▶ **EXERCISE REQUIREMENTS**
In the records that follow, locate every line with "pixels" and extract it.
•••
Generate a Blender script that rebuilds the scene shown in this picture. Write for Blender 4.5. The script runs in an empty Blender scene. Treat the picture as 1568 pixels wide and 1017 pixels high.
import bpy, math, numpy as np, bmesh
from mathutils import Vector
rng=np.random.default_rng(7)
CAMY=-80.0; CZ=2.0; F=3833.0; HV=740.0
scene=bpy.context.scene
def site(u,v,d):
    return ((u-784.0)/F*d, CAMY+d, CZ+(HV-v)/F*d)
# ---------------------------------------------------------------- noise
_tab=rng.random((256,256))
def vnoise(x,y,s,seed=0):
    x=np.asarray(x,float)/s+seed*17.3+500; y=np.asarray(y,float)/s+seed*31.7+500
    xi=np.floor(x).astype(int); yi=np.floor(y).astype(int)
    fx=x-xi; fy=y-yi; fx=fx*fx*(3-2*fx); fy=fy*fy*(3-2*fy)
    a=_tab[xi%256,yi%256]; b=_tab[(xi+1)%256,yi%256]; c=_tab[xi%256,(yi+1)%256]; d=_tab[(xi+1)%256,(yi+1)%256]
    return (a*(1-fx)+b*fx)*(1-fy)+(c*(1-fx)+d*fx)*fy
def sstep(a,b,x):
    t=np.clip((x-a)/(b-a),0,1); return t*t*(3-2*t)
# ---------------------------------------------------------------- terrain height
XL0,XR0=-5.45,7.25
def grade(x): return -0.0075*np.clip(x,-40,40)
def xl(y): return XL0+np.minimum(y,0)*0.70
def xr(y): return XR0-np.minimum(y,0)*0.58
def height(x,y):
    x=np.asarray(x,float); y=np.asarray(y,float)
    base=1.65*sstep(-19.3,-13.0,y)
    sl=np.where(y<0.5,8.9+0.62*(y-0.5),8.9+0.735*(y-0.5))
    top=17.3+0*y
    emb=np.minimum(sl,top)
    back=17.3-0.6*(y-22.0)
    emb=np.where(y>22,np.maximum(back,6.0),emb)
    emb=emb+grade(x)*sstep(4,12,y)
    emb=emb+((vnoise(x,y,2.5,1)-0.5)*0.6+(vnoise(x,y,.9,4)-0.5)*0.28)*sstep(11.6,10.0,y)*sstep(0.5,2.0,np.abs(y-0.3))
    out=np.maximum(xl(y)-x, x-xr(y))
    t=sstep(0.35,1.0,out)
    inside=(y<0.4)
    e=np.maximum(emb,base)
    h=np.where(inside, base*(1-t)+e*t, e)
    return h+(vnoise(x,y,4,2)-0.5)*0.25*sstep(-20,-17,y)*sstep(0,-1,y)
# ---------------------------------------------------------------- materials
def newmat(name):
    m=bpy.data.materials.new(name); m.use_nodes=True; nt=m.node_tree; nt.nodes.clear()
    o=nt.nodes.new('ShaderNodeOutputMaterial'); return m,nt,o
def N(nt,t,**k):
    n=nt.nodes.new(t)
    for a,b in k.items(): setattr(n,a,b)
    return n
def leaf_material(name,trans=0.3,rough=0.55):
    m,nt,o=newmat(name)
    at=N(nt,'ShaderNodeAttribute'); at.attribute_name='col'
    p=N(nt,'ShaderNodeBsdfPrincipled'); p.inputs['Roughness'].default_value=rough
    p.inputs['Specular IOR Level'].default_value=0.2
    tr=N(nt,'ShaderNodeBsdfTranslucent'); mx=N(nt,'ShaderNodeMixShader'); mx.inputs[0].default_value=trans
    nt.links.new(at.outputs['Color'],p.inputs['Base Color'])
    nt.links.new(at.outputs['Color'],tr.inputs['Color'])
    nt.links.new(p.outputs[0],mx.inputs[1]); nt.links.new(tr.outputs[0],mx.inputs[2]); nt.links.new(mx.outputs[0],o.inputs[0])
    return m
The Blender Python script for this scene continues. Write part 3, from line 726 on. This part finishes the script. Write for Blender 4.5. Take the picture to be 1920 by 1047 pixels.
•••
▶ **RESULT BELOW**
Generate a Blender script that rebuilds the scene shown in this picture. Write for Blender 4.5. The script runs in an empty Blender scene. Treat the picture as 1568 pixels wide and 1017 pixels high.
The Blender Python script for this scene continues. Write part 3, from line 726 on. This part finishes the script. Write for Blender 4.5. Take the picture to be 1920 by 1047 pixels.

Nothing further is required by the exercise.